Et l’article de pointer encore que « la Turquie a été le quatrième plus grand investisseur en Bosnie en 2009 » alors que « 70 % des étudiants de l’université internationale de (la capitale) Sarajevo, construite par les Turcs, sont des Turcs, dont de nombreuses jeunes filles qui ne peuvent pas porter le voile sur les campus de Turquie, mais peuvent le faire en Bosnie… ».
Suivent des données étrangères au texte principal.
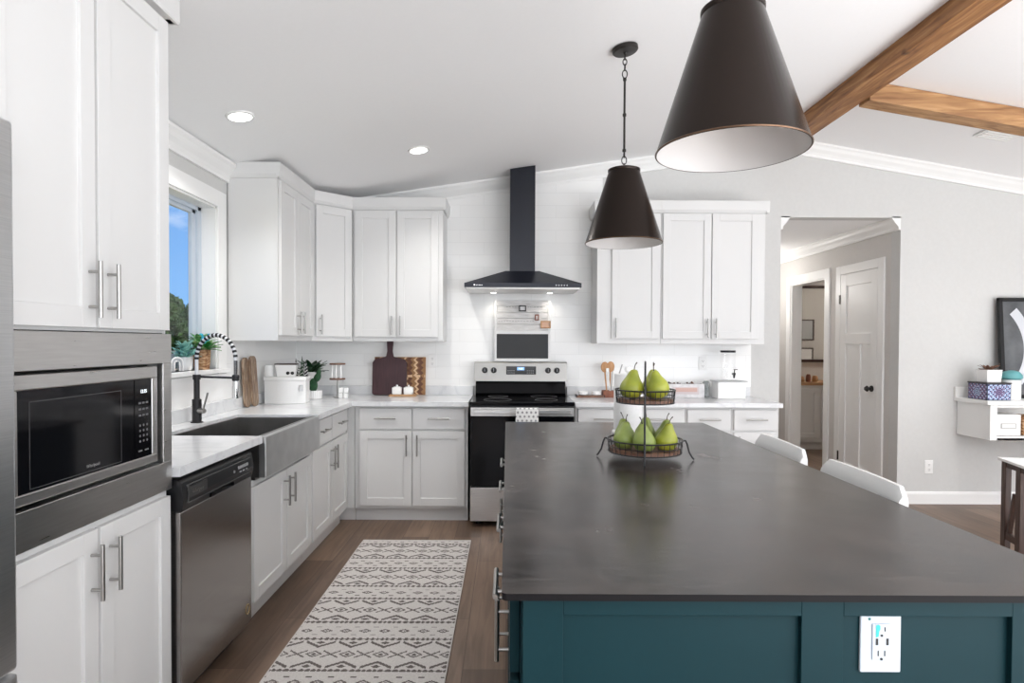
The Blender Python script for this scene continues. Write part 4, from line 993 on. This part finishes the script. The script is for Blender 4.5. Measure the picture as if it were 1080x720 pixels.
# potted plants in the corner
def foliage(m, n, L, w, c=(0, 0, 0), l0=.5, l1=1.3, d=.35, seed=1, r0=.01):
    rr = random.Random(seed)
    for k in range(n):
        a = 2*PI*k/n*2.4+rr.uniform(-.3, .3); m.leaf((c[0]+r0*math.cos(a), c[1]+r0*math.sin(a), c[2]), a, L*rr.uniform(.75, 1.1), w*rr.uniform(.8, 1.15), rr.uniform(l0, l1), d*rr.uniform(.6, 1.2))
    return m
t = thing('potted_succulent', 'dark green rosette plant in tall white pot near counter corner', 'plant', (-1.60, 4.94, .9145))
MB().lathe([(.042, 0), (.046, .005), (.050, .20), (.044, .20), (.042, .18), (.001, .18)], seg=28).build('pot', M_white, t, smooth=True)
foliage(MB(), 36, .145, .028, (0, 0, .185), .15, 1.25, .25, 4).build('leaves', M_darkleaf, t, smooth=True, solid=.0012, fix=False)
t = thing('potted_cactus', 'round-padded green cactus in low white ribbed pot', 'plant', (-1.515, 4.74, .9145))
m = MB(); rings = []
for r, z in ((.060, 0), (.063, .004), (.065, .066), (.060, .066), (.056, .05), (.001, .05)):
    rings.append([((r*(1+(.028 if i % 2 else 0)*(r > .058)))*math.cos(2*PI*i/56), (r*(1+(.028 if i % 2 else 0)*(r > .058)))*math.sin(2*PI*i/56), z) for i in range(56)])
m.loft(rings, True, False); m.build('pot', M_white, t, smooth=False)
m = MB()
for (x, y, z, rx, rz_, tilt) in ((.0, 0, .105, .034, .055, 0), (.030, .0, .165, .026, .042, .5), (-.028, .01, .10, .024, .040, -.4), (.038, .01, .20, .018, .030, .3)):
    mt_ = Matrix.Translation((x, y, z)) @ Matrix.Rotation(tilt, 4, 'Y') @ Matrix.Diagonal((rx, .010, rz_, 1))
    bmesh.ops.create_icosphere(m.bm, subdivisions=3, radius=1, matrix=mt_)
m.build('pads', M_cactus, t, smooth=True)
# tiered glass shelf with brown tops
t = thing('tiered_shelf', 'small two-tier shelf with brown discs and clear posts', 'shelf', (-1.36, 4.86, .9145))
for z in (.142, .262): MB().cyl((0, 0, z), (0, 0, z+.012), .062, seg=32).build('shelf_board', M_copper if False else M_shelfwood, t, smooth=True)
MB().lathe([(.035, 0), (.036, .004), (.006, .008), (.006, .14)], seg=24).build('stand_foot', M_nickel, t, smooth=True)
for (x, y) in ((-.035, -.03), (.0, -.042), (.035, -.03)): MB().cyl((x, y, .155), (x, y, .2615), .0075, seg=12).build('post', M_white, t, smooth=True)
for k, (x, z) in enumerate(((-1.315, .9145), (-1.275, .9145), (-1.315, .9575), (-1.275, .9575))):
    o = box(-.017, .017, -.017, .017, 0, .040).build('dice_block', M_white, loc=(x, 4.80, z), rot=(0, 0, .1*(k-1)), bevel=.004)
    tag(o, ['lower left', 'lower right', 'upper left', 'upper right'][k]+' white cube of four stacked right of the shelf', 'block', 'white cubes in the counter corner')

# window sill plants
SX = -1.835
t = thing('rainbow_ornament', 'small white rainbow arch ornament at left end of window sill', 'ornament', (-1.83, 3.362, WZ0+.001), R(90-25))
for k, r in enumerate((.036, .026, .016)):
    m = MB(); m.tube([(r, 0, 0)] + [(r*math.cos(R(a)), 0, .042+r*math.sin(R(a))) for a in range(0, 181, 15)] + [(-r, 0, 0)], .0042, 8); m.build('arch', (M_white, M_grey, M_white)[k], t, smooth=True)
t = thing('potted_succulent', 'pale blue-green bushy plant in white pot on window sill', 'plant', (SX, 3.455, WZ0+.001))
MB().lathe([(.030, 0), (.036, .006), (.042, .08), (.038, .08), (.036, .07), (.001, .07)], seg=28).build('pot', M_white, t, smooth=True)
m = foliage(MB(), 26, .075, .016, (0, 0, .07), .2, 1.2, .1, 9); foliage(m, 22, .07, .014, (0, -.01, .10), .3, 1.4, .1, 12); foliage(m, 16, .05, .014, (0.01, -.02, .13), .1, 1.4, .1, 13)
m.build('leaves', M_blueleaf, t, smooth=True, solid=.001, fix=False)
t = thing('potted_plant', 'bright variegated leafy plant in woven basket on window sill', 'plant', (SX+.01, 3.625, WZ0+.001))
M_wick = noisy('wicker', [(.35, (.16, .06, .025)), (.5, (.42, .22, .10)), (.65, (.62, .42, .26))], scale=(1, 1, 2.5), nscale=32, rough=.7)
m = MB(); m.loft([[(x*s, y*s, z) for x, y in rrect(-.038, .038, -.038, .038, .012)] for z, s in ((0, .88), (.03, .95), (.118, 1.04), (.118, .95), (.09, .93))], True, True); m.build('basket', M_wick, t, smooth=False)
m = foliage(MB(), 34, .115, .025, (0, 0, .11), .25, 1.35, .30, 21); foliage(m, 16, .09, .022, (0, 0, .15), .1, 1.3, .2, 22)
m.build('leaves', M_leaf, t, smooth=True, solid=.001, fix=False)
m = MB(); rr = random.Random(5)
for k in range(9): bmesh.ops.create_icosphere(m.bm, subdivisions=2, radius=.013, matrix=Matrix.Translation((.035+rr.uniform(-.02, .02), -.035+rr.uniform(-.025, .025), .185+rr.uniform(-.02, .02))))
m.build('turquoise_reflection', M_leaf_reflection, t, smooth=True)  # turquoise blobs that paint blue reflections on the leaves

# ================================================================== BACK COUNTER, LEFT OF RANGE
# zigzag end-grain board
def zz_pat(u, v):
    row = int(v/.158); tz = abs(((v/.045) % 1)*2-1)*.022
    for c in (.055, .255, .345) if row == 0 else (.035, .245, .335):
        if abs(u-c-tz) < .009: return 1
    if abs(v-.155) < .009 and u > .2 and math.sin(u*90) > -.2: return 1
    k = int((u-tz)/.03)
    return 2 if k % 3 == 0 else (3 if k % 3 == 1 else 0)
t = thing('cutting_board', 'square zigzag-patterned brown and cream board behind the purple one', 'cutting board', (-.905, 5.102, .9165)); t.rotation_euler = (R(-5), 0, 0)
box(-.215, .215, 0, .02, 0, .318).build('core', M_spoon, t, bevel=.002)
grid_cloth('zigzag_face', .426, .314, 106, 78, lambda u, v: (-.213+u, -.0008, .002+v), zz_pat,
    [noisy('end_grain_brown', [(.3, (.16, .065, .022)), (.7, (.26, .12, .045))], nscale=30, rough=.5), mat('maple_strip', (.72, .50, .30), .5), mat('end_grain_dark', (.13, .045, .018), .5), mat('end_grain_mid', (.30, .15, .055), .5)], parent=t, solid=0, smooth=False)
m = MB(); m.prism(board_shape(.288, .315, .02, .035, .150), 0, .018, Matrix.Rotation(R(90), 4, 'X'))
o = m.build('cutting_board', M_purple, bevel=.003, loc=(-.985, 5.077, .9175), rot=(R(-5), 0, 0)); tag(o, 'dark purple-brown paddle board with handle, leaning on tile', 'cutting board')
t = thing('serving_tray', 'thin light wood tray under two lidded white jars', 'tray', (-.857, 4.985, .9145))
box(-.108, .108, -.045, .045, 0, .012).build('board', M_oak, t, bevel=.002); box(-.104, .104, -.041, .041, .012, .016).build('lip', M_oak, t)
for k, (x, lab) in enumerate(((-.905, 'lidded white jar, left one on the small light tray'), (-.810, 'lidded white jar, right one on the small light tray'))):
    t = thing('canister', lab, 'jar', (x, 4.985, .9315), 0, 'lidded jars left of range')
    m = MB(); m.loft([[(px*s, py*s, z) for px, py in rrect(-.038, .038, -.030, .030, .010)] for z, s in ((0, .93), (.006, 1), (.050, 1), (.056, .96))]); m.build('body', M_white, t, smooth=True)
    MB().lathe([(.028, .0565), (.028, .062), (.006, .064), (.010, .074), (.001, .078)], seg=20).build('lid', M_white, t, smooth=True)

# ================================================================== BACK COUNTER, RIGHT OF RANGE
t = thing('serving_tray', 'small brown tray carrying two white bowls right of range', 'tray', (.68, 4.98, .9145))
box(-.115, .115, -.045, .045, 0, .014).build('board', M_shelfwood, t, bevel=.002)
m = MB(); m.box(-.118, -.110, -.046, .046, .002, .022); m.box(.110, .118, -.046, .046, .002, .022); m.build('end_rail', M_plastic, t)
for k, (x, lab) in enumerate(((.625, 'small white bowl, left one on the brown tray'), (.735, 'small white bowl, right one on the brown tray'))):
    o = MB().lathe([(.028, 0), (.040, .008), (.042, .034), (.039, .034), (.036, .012), (.001, .010)], seg=28).build('bowl', M_white, loc=(x, 4.98, .9295), smooth=True); tag(o, lab, 'bowl', 'white bowls right of range')
t = thing('utensil_holder', 'low copper-brown square holder for wooden utensils', 'utensil holder', (.835, 4.985, .9145))
m = MB(); m.box(-.05, .05, -.05, -.042, 0, .055); m.box(-.05, .05, .042, .05, 0, .055); m.box(-.05, -.042, -.042, .042, 0, .055); m.box(.042, .05, -.042, .042, 0, .055); m.box(-.042, .042, -.042, .042, 0, .006)
m.build('box', M_copper, t, bevel=.002)
ut = [('wooden_spoon', -.020, .0, -.030, .018, M_spoon, 'heart-shaped pair, left wooden spoon in the copper holder', .255), ('wooden_spoon', .012, .012, .020, .022, M_spoon, 'right wooden spoon with dark hole in the copper holder', .258), ('spatula', .028, -.01, -.012, .0, M_white, 'white-handled spatula crossing in the copper holder', .20), ('spatula', .040, .034, .040, .012, M_nickel, 'grey-handled spatula in the copper holder', .21), ('steel_straw', .034, -.03, .135, .0, M_nickel, 'grey metal rod leaning far right from the copper holder', .262)]
for (nm, x0, y0, x1, y1, mt_, lab, h) in ut:
    t = thing(nm, lab, 'utensil', (.835+x0*.6, 4.985+y0, .9145+.008), 0, 'utensils in the copper holder')
    a = Vector((0, 0, 0)); b_ = Vector((x1-x0*.6, y1, h-.045 if nm == 'wooden_spoon' else h))
    if nm == 'steel_straw': b_ = Vector((.085, 0, h))
    m = MB(); m.cyl(a, b_, .0055, .0055 if nm != 'wooden_spoon' else .007, seg=10); m.build('shaft', mt_ if nm != 'wooden_spoon' else M_spoon, t, smooth=True)
    if nm == 'wooden_spoon':
        m = MB(); bmesh.ops.create_icosphere(m.bm, subdivisions=3, radius=1, matrix=Matrix.Translation(b_+Vector((0, -.004, .028))) @ Matrix.Diagonal((.033, .007, .044, 1))); m.build('spoon_bowl', M_spoon, t, smooth=True)
    if nm == 'spatula': MB().box(b_.x-.012, b_.x+.012, b_.y-.002, b_.y+.002, b_.z-.002, b_.z+.03).build('blade', mt_, t, bevel=.002)
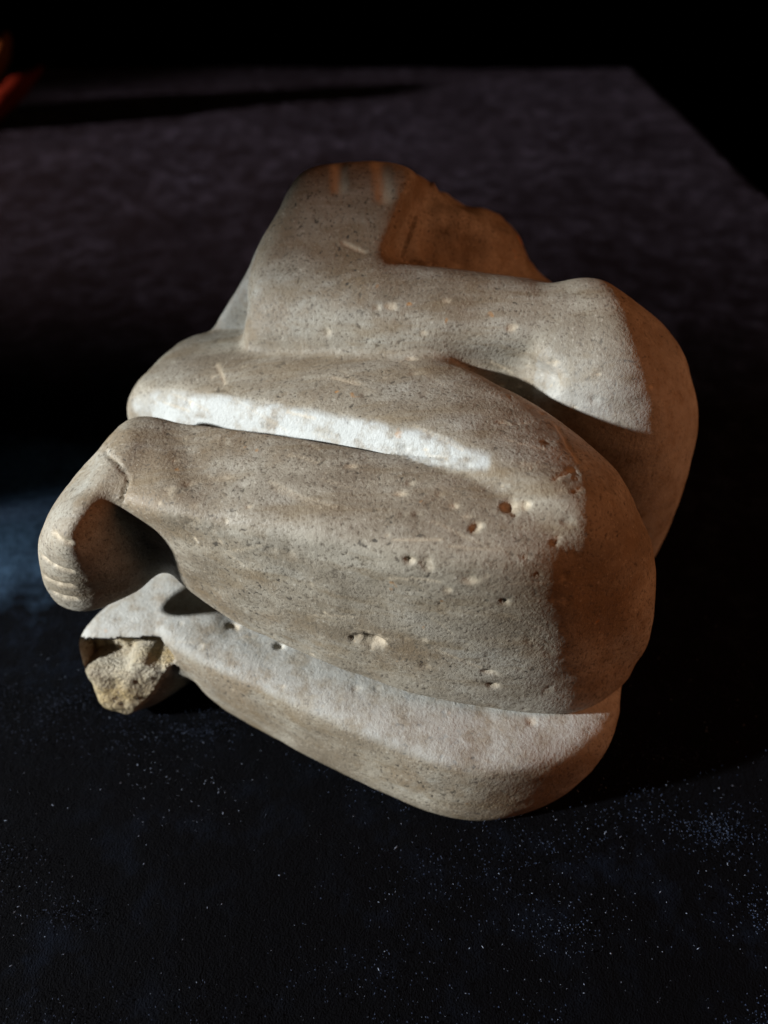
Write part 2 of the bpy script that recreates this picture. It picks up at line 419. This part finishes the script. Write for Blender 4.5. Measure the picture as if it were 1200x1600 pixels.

Pour autant, « tout le monde n’est pas d’accord avec le rôle croissant de la Turquie dans une région qui fut sous domination ottomane pendant cinq siècles »,  et l’attitude du président serbe Tadic,  participant à « la médiation turque », est contestée par les patriotes qui l’accusent d’abandonner les Serbes de Bosnie.

Inquiétudes d’autant plus légitimes que M. Erdogan a une vision clairement conquérante et expansionniste de l’identité islamique de la Turquie, laquelle doit être dans son esprit clairement relayée par la diaspora et les peuples convertis vivant anciennement au sein de l’empire ottoman.

Lors de son déplacement à Paris en avril dernier –voir notre article en date du 8 avril-, M. Erdogan avait incité les Turcs de France à être « les diplomates de la Turquie », notamment à peser pour son entrée dans l’UE : « La France vous a donné le droit à la double nationalité: pourquoi vous ne la demandez pas ? Ne soyez pas réticents, ne soyez pas timides, utilisez le droit que la France vous donne. Prendre un passeport français ne vous fait pas perdre votre identité turque ».

Enfin, comme il l’avait déclaré à la communauté turque d’Allemagne, M. Erdogan avait insisté devant ses « troupes » réunis dans la salle du Zénith sur son refus farouche de toute « assimilation » : « personne ne peut vous demander d’être assimilés. Pour moi, le fait de demander l’assimilation est un crime contre l’humanité, personne ne peut vous dire: renonce à tes valeurs ».

Le problème résidant bien évidemment dans la cohabitation et la compatibilité de ces fameuses « valeurs » avec celles des non musulmans. Et à ce sujet les Serbes de Bosnie et du Kosovo, et plus généralement les anciens sujets de l’empire ottoman, voire les habitants de nos quartiers « pluriels », savent à quoi s’en tenir.